-- begin Input for this task --

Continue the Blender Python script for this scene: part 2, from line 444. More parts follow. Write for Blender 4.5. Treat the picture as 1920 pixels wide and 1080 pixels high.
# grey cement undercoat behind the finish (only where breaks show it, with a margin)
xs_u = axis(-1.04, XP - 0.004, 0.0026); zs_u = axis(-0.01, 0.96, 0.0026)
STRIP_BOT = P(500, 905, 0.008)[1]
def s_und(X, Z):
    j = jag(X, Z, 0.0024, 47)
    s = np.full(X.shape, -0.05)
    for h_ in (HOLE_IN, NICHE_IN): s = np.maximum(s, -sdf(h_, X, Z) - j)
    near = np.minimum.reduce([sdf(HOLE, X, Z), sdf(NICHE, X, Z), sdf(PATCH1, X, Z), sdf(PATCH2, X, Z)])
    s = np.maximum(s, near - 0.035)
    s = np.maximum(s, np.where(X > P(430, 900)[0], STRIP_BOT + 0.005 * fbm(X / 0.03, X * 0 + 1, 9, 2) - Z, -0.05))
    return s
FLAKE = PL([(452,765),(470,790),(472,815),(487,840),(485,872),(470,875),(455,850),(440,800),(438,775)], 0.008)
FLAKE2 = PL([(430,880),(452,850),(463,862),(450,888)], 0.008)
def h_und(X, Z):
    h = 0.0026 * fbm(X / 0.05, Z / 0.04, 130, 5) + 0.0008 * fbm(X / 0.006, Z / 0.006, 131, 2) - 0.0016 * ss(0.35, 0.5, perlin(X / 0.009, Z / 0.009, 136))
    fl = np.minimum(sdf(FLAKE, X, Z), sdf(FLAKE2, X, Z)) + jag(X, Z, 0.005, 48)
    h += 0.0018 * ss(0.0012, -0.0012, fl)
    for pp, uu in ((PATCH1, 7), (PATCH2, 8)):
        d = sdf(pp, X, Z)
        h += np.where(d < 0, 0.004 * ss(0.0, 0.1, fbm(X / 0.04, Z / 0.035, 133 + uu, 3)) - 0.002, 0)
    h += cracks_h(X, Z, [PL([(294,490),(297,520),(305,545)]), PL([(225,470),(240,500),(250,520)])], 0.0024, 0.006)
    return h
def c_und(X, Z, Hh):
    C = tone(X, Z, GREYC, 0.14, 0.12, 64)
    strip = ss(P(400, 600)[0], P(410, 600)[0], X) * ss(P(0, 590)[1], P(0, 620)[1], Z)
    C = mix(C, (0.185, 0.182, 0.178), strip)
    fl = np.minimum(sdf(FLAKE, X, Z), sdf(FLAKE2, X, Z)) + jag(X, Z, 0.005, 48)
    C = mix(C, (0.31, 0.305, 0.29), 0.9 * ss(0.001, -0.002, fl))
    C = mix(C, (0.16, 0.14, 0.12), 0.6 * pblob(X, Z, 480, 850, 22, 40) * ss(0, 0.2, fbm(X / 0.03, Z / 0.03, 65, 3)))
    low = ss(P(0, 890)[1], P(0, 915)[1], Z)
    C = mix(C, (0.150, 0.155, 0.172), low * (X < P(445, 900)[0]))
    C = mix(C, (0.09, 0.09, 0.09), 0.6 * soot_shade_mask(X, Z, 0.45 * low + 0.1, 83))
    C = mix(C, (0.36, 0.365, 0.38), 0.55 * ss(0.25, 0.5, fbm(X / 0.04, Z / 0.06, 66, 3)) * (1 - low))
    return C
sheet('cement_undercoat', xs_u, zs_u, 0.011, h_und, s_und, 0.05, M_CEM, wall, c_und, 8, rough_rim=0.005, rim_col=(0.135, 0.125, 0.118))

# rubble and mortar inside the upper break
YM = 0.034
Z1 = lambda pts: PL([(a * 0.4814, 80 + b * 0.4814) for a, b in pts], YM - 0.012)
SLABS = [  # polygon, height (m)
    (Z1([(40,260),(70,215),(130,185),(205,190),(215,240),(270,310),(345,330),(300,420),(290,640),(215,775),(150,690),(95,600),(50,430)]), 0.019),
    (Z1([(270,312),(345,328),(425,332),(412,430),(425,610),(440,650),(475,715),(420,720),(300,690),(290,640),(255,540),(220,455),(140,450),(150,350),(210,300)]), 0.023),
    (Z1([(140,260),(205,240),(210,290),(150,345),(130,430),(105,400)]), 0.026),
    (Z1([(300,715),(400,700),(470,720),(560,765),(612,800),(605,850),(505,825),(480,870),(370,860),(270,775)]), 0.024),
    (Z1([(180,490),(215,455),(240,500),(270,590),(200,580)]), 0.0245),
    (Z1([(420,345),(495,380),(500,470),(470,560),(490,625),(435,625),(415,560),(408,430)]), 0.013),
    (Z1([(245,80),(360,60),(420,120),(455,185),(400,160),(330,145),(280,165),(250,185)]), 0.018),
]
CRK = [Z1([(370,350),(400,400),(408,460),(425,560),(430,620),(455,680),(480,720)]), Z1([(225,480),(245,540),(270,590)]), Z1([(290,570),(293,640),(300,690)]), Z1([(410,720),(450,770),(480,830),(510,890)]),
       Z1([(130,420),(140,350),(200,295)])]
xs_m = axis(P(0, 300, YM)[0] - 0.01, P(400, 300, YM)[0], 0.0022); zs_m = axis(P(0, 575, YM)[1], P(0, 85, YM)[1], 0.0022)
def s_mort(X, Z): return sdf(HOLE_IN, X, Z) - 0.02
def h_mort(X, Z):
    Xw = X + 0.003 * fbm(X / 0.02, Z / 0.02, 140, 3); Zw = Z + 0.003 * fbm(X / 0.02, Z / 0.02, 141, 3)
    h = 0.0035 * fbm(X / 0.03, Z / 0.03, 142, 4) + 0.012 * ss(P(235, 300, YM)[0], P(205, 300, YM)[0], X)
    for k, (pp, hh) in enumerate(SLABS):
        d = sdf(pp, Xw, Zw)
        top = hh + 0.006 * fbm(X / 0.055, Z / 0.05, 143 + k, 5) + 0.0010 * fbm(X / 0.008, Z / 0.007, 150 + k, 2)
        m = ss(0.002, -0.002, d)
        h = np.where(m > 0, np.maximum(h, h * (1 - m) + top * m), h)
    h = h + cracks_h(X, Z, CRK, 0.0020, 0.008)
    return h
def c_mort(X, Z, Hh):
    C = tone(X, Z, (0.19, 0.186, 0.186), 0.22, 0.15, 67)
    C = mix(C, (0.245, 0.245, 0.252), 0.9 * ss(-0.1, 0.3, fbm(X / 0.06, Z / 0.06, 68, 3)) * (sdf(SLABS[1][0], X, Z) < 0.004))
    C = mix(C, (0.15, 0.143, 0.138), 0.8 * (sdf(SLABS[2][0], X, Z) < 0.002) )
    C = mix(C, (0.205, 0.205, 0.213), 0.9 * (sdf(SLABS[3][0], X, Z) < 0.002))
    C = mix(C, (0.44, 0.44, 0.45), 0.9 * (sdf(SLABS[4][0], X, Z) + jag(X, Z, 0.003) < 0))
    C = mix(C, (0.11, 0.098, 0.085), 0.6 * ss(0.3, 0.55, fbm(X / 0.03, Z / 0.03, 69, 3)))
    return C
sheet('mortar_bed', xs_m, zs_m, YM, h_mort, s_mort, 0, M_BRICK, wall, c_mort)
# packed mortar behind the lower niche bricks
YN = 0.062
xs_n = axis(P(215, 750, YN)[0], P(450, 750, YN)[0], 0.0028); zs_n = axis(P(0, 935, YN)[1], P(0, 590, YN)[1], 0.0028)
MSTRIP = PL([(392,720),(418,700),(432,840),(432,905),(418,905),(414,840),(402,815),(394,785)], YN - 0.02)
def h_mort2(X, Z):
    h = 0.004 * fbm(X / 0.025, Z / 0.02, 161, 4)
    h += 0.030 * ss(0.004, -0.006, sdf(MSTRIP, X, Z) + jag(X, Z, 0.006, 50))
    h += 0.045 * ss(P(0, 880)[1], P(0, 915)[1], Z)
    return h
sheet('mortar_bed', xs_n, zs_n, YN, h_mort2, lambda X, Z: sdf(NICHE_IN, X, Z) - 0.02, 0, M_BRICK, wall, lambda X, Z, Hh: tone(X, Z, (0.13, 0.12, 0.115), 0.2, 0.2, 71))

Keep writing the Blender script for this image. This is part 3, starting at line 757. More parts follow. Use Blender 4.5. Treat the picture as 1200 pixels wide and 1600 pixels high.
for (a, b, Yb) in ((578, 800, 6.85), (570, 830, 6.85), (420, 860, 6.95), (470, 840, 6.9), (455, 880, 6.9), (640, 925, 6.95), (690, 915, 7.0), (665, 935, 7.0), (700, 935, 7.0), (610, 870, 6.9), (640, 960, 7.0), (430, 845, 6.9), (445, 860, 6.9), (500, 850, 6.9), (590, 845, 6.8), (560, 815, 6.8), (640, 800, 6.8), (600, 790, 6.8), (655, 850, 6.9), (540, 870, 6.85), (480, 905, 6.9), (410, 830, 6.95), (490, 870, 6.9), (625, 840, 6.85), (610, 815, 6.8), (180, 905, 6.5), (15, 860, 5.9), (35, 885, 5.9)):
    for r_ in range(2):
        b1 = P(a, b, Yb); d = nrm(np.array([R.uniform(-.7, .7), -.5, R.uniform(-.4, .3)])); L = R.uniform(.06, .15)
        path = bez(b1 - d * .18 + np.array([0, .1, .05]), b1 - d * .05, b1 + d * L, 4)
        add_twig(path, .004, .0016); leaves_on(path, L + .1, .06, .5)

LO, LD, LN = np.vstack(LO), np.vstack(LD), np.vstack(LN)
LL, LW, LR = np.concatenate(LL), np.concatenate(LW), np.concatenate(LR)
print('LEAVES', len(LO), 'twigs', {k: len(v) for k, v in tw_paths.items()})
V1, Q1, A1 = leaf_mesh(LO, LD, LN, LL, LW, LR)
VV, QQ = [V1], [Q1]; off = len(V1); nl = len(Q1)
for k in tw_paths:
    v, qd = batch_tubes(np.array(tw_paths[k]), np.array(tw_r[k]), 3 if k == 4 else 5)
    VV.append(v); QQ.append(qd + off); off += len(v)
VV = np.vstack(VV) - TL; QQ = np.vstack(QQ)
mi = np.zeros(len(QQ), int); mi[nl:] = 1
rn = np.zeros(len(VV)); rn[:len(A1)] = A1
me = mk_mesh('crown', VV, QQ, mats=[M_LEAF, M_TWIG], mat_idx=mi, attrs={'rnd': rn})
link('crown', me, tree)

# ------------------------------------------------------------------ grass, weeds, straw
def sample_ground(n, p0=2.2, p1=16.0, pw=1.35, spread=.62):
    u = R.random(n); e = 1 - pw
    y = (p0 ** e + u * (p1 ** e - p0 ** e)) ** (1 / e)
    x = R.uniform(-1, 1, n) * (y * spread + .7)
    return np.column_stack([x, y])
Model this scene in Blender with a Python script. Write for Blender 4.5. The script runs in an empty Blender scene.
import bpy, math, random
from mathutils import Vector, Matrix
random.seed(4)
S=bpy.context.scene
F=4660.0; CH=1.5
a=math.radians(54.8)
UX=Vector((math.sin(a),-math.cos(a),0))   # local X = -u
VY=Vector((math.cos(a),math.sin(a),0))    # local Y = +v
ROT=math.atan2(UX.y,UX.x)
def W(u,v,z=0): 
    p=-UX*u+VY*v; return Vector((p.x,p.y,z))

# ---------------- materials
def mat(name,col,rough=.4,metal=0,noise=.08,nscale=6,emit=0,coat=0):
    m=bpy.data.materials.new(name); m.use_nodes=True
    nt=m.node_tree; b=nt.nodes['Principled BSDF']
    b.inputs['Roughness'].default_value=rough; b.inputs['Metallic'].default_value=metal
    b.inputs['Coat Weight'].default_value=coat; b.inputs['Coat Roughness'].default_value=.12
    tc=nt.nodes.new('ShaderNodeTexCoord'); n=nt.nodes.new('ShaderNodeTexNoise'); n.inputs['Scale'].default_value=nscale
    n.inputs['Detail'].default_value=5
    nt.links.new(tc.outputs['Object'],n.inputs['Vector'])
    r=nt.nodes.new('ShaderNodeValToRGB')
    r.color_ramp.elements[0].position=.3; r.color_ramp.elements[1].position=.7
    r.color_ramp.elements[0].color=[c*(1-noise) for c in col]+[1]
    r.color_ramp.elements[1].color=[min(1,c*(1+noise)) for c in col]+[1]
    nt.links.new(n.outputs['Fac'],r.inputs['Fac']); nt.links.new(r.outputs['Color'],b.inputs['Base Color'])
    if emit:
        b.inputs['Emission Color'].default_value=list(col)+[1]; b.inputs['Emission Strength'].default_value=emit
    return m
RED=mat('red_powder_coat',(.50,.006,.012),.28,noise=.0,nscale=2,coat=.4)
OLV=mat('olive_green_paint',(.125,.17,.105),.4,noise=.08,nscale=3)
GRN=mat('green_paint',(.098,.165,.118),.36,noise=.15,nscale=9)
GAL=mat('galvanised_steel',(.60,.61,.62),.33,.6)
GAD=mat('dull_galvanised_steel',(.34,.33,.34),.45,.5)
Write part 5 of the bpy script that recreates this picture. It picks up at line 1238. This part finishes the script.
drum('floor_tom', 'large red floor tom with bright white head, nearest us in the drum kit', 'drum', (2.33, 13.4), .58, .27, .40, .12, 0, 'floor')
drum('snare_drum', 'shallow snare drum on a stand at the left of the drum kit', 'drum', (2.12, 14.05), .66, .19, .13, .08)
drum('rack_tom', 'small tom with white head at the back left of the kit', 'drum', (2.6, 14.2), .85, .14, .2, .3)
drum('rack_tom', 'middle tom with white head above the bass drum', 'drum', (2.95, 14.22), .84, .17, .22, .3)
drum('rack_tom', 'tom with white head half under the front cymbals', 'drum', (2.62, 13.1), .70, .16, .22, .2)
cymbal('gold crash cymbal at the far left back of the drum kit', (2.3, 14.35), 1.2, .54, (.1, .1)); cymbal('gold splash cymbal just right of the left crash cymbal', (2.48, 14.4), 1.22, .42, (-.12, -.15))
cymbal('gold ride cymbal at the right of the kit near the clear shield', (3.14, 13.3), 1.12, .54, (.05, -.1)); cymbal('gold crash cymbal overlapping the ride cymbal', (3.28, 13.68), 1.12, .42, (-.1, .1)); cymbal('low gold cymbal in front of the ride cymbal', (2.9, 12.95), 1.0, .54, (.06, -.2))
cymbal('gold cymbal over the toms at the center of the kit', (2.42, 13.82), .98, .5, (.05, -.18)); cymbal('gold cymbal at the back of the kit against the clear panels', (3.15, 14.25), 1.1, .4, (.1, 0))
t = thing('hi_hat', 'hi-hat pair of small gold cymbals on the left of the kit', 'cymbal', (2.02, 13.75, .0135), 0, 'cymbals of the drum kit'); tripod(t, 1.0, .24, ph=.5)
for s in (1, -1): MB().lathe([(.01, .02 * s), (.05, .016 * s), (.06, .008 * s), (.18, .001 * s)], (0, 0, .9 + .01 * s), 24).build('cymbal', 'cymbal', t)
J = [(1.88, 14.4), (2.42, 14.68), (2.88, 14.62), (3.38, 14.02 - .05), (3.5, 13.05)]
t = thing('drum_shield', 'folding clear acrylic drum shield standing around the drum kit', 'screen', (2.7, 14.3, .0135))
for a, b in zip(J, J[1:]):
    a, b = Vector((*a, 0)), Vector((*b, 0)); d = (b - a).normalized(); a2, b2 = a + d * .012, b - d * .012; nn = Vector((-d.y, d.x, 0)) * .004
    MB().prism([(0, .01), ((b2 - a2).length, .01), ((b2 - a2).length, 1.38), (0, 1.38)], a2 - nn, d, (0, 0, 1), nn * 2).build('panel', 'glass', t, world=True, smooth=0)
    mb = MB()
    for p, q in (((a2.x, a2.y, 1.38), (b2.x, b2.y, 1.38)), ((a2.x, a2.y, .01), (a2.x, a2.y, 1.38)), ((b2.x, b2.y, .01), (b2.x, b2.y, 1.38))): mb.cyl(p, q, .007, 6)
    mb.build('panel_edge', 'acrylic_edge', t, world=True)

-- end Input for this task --

# Required task
Retype only what lies between the line bearing "Keep writing the" and the line bearing "return np.column_stack([x, y])", keeping both of those lines.

# Exercise response
Keep writing the Blender script for this image. This is part 3, starting at line 757. More parts follow. Use Blender 4.5. Treat the picture as 1200 pixels wide and 1600 pixels high.
for (a, b, Yb) in ((578, 800, 6.85), (570, 830, 6.85), (420, 860, 6.95), (470, 840, 6.9), (455, 880, 6.9), (640, 925, 6.95), (690, 915, 7.0), (665, 935, 7.0), (700, 935, 7.0), (610, 870, 6.9), (640, 960, 7.0), (430, 845, 6.9), (445, 860, 6.9), (500, 850, 6.9), (590, 845, 6.8), (560, 815, 6.8), (640, 800, 6.8), (600, 790, 6.8), (655, 850, 6.9), (540, 870, 6.85), (480, 905, 6.9), (410, 830, 6.95), (490, 870, 6.9), (625, 840, 6.85), (610, 815, 6.8), (180, 905, 6.5), (15, 860, 5.9), (35, 885, 5.9)):
    for r_ in range(2):
        b1 = P(a, b, Yb); d = nrm(np.array([R.uniform(-.7, .7), -.5, R.uniform(-.4, .3)])); L = R.uniform(.06, .15)
        path = bez(b1 - d * .18 + np.array([0, .1, .05]), b1 - d * .05, b1 + d * L, 4)
        add_twig(path, .004, .0016); leaves_on(path, L + .1, .06, .5)

LO, LD, LN = np.vstack(LO), np.vstack(LD), np.vstack(LN)
LL, LW, LR = np.concatenate(LL), np.concatenate(LW), np.concatenate(LR)
print('LEAVES', len(LO), 'twigs', {k: len(v) for k, v in tw_paths.items()})
V1, Q1, A1 = leaf_mesh(LO, LD, LN, LL, LW, LR)
VV, QQ = [V1], [Q1]; off = len(V1); nl = len(Q1)
for k in tw_paths:
    v, qd = batch_tubes(np.array(tw_paths[k]), np.array(tw_r[k]), 3 if k == 4 else 5)
    VV.append(v); QQ.append(qd + off); off += len(v)
VV = np.vstack(VV) - TL; QQ = np.vstack(QQ)
mi = np.zeros(len(QQ), int); mi[nl:] = 1
rn = np.zeros(len(VV)); rn[:len(A1)] = A1
me = mk_mesh('crown', VV, QQ, mats=[M_LEAF, M_TWIG], mat_idx=mi, attrs={'rnd': rn})
link('crown', me, tree)

# ------------------------------------------------------------------ grass, weeds, straw
def sample_ground(n, p0=2.2, p1=16.0, pw=1.35, spread=.62):
    u = R.random(n); e = 1 - pw
    y = (p0 ** e + u * (p1 ** e - p0 ** e)) ** (1 / e)
    x = R.uniform(-1, 1, n) * (y * spread + .7)
    return np.column_stack([x, y])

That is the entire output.